How and when to help are tough decisions
But no one is sure what direction the committee will go, either in terms of policy or consensus about the problem. Religious sensibilities make for complex statecraft, American officials say.
For example, many in the State Department and nongovernmental organizations in the field say that evangelicals who aggressively proselytize in traditional cultures are asking for trouble. Should the State Department spend large amounts of political capital to help those who ignore its advice?
Then there is the question to settle about states whose dominant religions make certain demands. Islam doesn't allow for conversions out of Islam.
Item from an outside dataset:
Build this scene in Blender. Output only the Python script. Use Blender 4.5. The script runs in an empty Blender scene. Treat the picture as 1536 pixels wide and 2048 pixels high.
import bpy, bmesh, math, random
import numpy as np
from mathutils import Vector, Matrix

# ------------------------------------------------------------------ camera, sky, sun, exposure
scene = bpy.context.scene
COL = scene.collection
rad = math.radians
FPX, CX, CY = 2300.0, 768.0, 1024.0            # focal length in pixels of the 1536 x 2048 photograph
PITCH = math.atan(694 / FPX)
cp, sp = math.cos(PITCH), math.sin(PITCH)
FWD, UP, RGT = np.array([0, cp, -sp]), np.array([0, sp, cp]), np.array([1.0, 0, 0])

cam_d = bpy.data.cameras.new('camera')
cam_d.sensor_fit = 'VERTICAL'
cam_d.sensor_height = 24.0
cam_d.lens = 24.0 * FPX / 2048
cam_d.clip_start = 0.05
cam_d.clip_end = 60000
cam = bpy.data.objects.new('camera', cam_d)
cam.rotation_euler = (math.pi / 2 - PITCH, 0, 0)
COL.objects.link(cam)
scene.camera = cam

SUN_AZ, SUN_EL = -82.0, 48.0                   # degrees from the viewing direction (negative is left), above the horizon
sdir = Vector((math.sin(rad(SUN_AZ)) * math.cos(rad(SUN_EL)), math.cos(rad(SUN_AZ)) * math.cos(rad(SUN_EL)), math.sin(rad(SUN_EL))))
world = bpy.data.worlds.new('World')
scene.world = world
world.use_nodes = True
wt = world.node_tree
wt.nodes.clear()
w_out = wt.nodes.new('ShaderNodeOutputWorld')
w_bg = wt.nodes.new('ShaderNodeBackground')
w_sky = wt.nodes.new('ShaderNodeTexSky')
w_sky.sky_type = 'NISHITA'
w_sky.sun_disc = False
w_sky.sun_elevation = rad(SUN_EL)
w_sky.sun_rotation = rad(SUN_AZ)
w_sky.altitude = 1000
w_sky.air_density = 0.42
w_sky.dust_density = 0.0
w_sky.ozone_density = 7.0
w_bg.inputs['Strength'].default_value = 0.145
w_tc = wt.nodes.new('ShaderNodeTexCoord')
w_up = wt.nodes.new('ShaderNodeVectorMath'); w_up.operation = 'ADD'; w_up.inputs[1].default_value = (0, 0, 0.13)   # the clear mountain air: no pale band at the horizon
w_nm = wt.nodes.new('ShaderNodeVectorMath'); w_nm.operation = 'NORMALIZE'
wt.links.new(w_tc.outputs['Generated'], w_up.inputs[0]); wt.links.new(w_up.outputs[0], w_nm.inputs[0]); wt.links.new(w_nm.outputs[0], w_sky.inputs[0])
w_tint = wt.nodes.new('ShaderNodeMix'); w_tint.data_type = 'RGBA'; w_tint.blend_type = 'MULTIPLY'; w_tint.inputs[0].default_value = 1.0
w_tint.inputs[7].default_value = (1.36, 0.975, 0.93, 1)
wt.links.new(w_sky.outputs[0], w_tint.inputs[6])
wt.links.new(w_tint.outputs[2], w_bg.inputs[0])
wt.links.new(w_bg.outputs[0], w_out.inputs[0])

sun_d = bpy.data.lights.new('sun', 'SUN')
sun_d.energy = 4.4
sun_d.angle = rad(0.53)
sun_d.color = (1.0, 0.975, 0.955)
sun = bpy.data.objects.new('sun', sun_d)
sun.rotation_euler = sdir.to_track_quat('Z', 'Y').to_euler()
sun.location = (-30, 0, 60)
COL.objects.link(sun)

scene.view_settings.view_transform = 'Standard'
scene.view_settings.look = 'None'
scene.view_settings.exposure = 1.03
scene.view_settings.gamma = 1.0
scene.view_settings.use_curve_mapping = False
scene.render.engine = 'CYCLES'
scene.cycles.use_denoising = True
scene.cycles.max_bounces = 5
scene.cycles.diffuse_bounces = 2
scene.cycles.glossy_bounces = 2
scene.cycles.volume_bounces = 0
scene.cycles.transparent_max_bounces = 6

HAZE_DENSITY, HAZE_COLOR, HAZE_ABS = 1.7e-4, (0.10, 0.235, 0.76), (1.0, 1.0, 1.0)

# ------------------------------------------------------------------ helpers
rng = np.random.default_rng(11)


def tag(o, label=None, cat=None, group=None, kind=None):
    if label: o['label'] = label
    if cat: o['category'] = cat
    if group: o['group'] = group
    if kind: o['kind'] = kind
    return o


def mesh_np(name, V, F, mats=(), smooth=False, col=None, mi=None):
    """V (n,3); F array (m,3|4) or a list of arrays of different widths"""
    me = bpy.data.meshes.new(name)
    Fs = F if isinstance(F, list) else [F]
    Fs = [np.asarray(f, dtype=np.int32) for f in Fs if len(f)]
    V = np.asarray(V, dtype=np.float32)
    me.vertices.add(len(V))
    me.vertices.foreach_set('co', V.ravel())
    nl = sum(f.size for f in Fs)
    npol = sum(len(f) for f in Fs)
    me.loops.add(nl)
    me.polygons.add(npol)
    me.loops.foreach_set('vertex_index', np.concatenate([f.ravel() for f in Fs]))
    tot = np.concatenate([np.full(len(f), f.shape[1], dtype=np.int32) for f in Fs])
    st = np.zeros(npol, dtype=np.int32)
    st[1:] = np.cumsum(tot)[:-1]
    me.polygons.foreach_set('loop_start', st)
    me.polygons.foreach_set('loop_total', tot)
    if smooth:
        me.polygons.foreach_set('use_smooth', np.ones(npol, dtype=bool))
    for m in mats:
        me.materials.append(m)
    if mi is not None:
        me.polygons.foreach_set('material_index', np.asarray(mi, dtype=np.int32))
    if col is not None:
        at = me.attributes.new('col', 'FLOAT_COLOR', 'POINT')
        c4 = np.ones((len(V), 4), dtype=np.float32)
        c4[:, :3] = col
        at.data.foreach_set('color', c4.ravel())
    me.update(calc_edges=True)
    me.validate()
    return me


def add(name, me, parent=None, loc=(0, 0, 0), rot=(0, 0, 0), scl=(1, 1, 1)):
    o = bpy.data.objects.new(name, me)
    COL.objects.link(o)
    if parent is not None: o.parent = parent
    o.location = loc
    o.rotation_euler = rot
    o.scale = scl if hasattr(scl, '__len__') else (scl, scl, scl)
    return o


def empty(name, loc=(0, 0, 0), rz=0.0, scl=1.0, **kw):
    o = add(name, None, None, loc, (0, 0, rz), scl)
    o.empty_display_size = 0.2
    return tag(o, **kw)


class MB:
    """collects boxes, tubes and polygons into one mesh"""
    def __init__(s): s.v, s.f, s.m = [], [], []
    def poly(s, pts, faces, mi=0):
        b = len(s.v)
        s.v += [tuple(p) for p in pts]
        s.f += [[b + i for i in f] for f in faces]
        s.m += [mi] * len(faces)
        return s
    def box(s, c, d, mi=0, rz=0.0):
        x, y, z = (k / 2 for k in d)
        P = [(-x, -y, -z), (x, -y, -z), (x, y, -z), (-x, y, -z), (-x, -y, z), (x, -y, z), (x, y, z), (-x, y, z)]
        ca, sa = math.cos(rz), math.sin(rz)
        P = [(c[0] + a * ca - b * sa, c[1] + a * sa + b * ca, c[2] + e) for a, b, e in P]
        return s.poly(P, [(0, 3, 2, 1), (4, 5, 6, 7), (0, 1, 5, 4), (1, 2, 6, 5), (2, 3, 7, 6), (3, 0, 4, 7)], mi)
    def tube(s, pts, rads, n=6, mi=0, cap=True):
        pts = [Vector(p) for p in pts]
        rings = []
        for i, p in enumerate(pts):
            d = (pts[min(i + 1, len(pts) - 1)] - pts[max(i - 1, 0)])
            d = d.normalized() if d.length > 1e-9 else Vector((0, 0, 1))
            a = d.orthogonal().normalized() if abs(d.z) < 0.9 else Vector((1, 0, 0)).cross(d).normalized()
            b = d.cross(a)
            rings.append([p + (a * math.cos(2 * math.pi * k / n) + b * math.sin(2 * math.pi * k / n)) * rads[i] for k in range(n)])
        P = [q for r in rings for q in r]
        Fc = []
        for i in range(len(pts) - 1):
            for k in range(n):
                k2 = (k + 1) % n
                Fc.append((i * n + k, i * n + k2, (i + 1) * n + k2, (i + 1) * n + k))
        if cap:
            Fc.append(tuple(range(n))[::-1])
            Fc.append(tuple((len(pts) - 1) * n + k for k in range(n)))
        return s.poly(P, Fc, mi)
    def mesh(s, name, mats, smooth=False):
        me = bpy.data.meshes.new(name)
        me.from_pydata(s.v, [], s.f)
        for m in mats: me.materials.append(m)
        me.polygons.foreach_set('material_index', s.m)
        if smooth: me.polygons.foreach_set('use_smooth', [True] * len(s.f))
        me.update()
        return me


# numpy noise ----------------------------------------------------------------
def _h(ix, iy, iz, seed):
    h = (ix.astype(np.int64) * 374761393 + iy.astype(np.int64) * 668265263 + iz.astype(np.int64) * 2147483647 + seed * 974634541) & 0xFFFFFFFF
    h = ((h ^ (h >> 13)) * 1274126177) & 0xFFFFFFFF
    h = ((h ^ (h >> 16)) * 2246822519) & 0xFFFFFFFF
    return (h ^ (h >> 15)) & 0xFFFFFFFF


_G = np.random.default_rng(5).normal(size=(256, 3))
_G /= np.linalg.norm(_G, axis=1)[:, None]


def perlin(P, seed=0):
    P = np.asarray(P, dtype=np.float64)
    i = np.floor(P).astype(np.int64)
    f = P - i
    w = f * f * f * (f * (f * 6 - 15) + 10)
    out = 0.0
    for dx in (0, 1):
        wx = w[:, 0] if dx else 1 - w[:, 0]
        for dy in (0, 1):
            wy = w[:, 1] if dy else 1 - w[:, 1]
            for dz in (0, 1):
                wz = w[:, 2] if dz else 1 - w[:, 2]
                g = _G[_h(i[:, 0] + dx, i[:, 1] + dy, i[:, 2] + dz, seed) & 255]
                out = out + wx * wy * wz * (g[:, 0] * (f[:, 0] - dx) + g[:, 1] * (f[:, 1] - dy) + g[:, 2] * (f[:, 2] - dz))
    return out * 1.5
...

What position does the US take in Islamic countries?
Nor is a public approach to persecution always effective. "When we go high profile to lobby for a Coptic Christian in prison in Egypt, he may get killed," says one National Security Council source. "When you never hear about our efforts, that's when he may be released."
Still, many in the religious community are bothered by the flip side of the coin, what seems to be an indifference and even hostility among US Foreign Service officers toward accommodating religious faith and supporting Article 18, which the US is bound to do.
American ambassador to China James Sasser, for example, was briefed for nine months prior to presenting his credentials in Beijing - but was never informed about the "home church" movement in China, the underground Christians who may number 40 million.
"It's not just that the State Department hasn't been prepared to deal with religious-freedom issues," says one Washington insider close to the committee. "It is that they don't want to deal with them. They feel uncomfortable. Some career diplomats feel more sympathy with the government abroad than with the religious minority or missionary group."
One diplomat told the Monitor recently about a State Department library exhibit on the Dalai Lama - which ran even while the department's China desk was drafting press statements critical of Tibetan priests for "rocking the boat" with Chinese officials.
Nearly all the religious leaders contacted want freedom-of-religion standards to receive higher priority in American foreign policy.
"Through this committee, the churches could step up and act as a counterbalance to the business lobby," argues Ms. Shea of Freedom House. Her report on persecution of Christians abroad, "In the Lion's Den," will be published next month.
"Almost every human rights group - left, right, and center - agrees that the promotion of trade and profit seems to be the sole pillar of our foreign policy these days," she says. Shea wants American immigration and asylum policies toward religious persecution to match the generous policies toward Soviet Jews in the 1980s.
Critics like Dr. Horowitz characterize the new committee as a "charade" that will have little clout in the White House and whose only purpose is to appease the domestic American religious constituency.
"I didn't sign up for a charade," replies committee member Dr. Lipstadt. "And it better not be a charade."
Other participants include David Little of the US Institute for Peace; Rabbi Irving Greenberg of the National Jewish Center for Learning and Leadership; Don Argue, president of the National Association of Evangelicals; Wilma Ellis of the Bahais of America; Diana Eck of Harvard University; Imam Wallace Deen Mohammed, leader of the Society of Muslims, the largest black Muslim group in America; and the Rev. Joan Brown Campbell of the National Council of the Churches of Christ.
Considering that the US was formed by the children of immigrants seeking religious freedom, and that one of the main innovations of America is the First Amendment guaranteeing religious freedom, many religious leaders say the new committee is long overdue.
Dr. Little, a Yale professor prior to joining the committee, says, "The US has a special role in religious-freedom issues. Our own history of working out relations between church and state, while not always a model, still offers an important history for others to look at in terms of peaceful coexistence."